La parranda la encuentra el lector en lo que Roberto escribía. Esas maneras de innovar con el lenguaje escrito para convertirlo en oralidad —como está consignado en El patio de los vientos perdidos y en Lo Amador— terminan siendo la mejor forma de darle voz a los personajes de la Cartagena popular que se consumían en las faenas de pesca, en las luces sepia de los burdeles arrimados a la carrilera del tren y lamidos por la ciénaga de la Virgen, y en la cotidianidad cerril y callejera de los boxeadores, beisbolistas y emboladores aguajeros.
Hace poco, en una conversación sobre la obra de Roberto Burgos Cantor en la Feria Internacional del Libro de Bogotá —Filbo—, la escritora Alejandra Jaramillo Morales, quien estuvo con él en talleres de escritura y clases de literatura, dijo que Roberto se ponía alerta cuando los estudiantes abusaban de la solemnidad en el lenguaje. Esto es bien interesante porque, pese a eso, pocos escritores colombianos han tenido la maestría para poner en su obra las dotes más sofisticadas de la retórica popular como Roberto. Sin duda era un excelente poeta y está clarísima esa virtud en la narración omnisciente de su literatura, pero donde más se nota eso es en la capacidad para aprehender en sus trabajos, como un conocedor infinito, la poética del habla popular del Caribe a través de sus personajes. Es como si el escritor decidiera sacrificarse para dejar que sus personajes se luzcan.
“El lector siempre sabe más que el escritor”, alguna vez le escuché decir. Y ante los análisis agudos de una estudiante que hacía su tesis de literatura sobre su obra, en los que él nunca se había fijado, respondió con su inteligente y graciosa parsimonia, “lo que pasa es que tú me lees, yo apenas me escribo”. Los que lo hemos leído con interés, buscando, incluso, las claves históricas de la Cartagena del siglo XX, sabemos lo bien que se escribía. Sabemos también que su obra representa, sin proponérselo, nada más que por la gracia de su fidelidad a la sensibilidad y al talento, el mejor homenaje a la cultura popular del Caribe colombiano.
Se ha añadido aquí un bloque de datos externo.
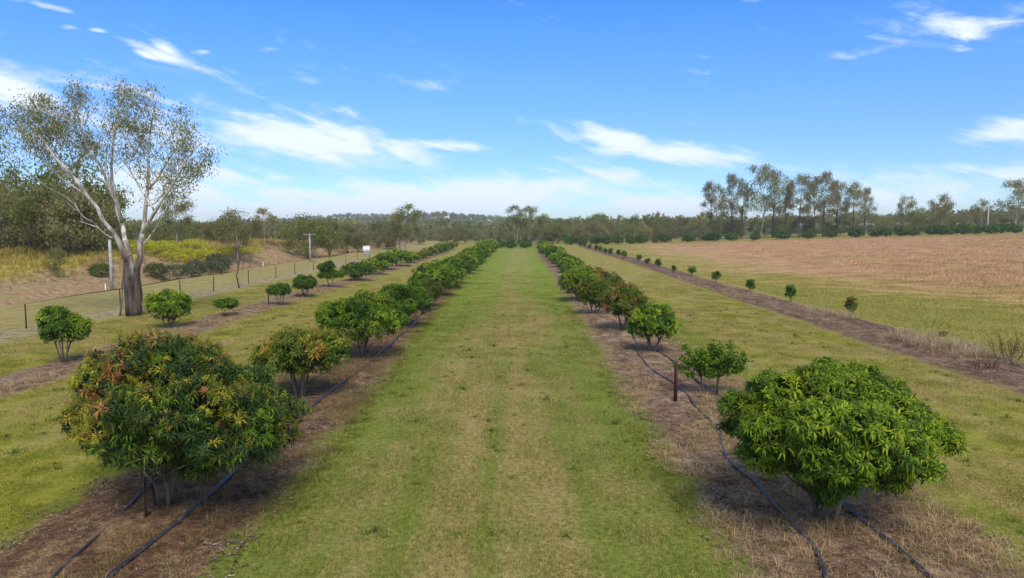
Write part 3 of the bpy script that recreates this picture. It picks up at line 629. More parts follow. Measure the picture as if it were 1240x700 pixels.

Alguien dijo que el patio en la obra de Roberto Burgos Cantor era el lugar donde se revivía la pérdida, donde “la memoria traía nuevamente lo perdido”. De acuerdo. Pero sus personajes, pese a todo, no son personajes derrotados. Roberto les concedía, pese a las dificultades, poder con el lenguaje; un poder administrado en la domesticidad de un patio que recoge los vientos perdidos.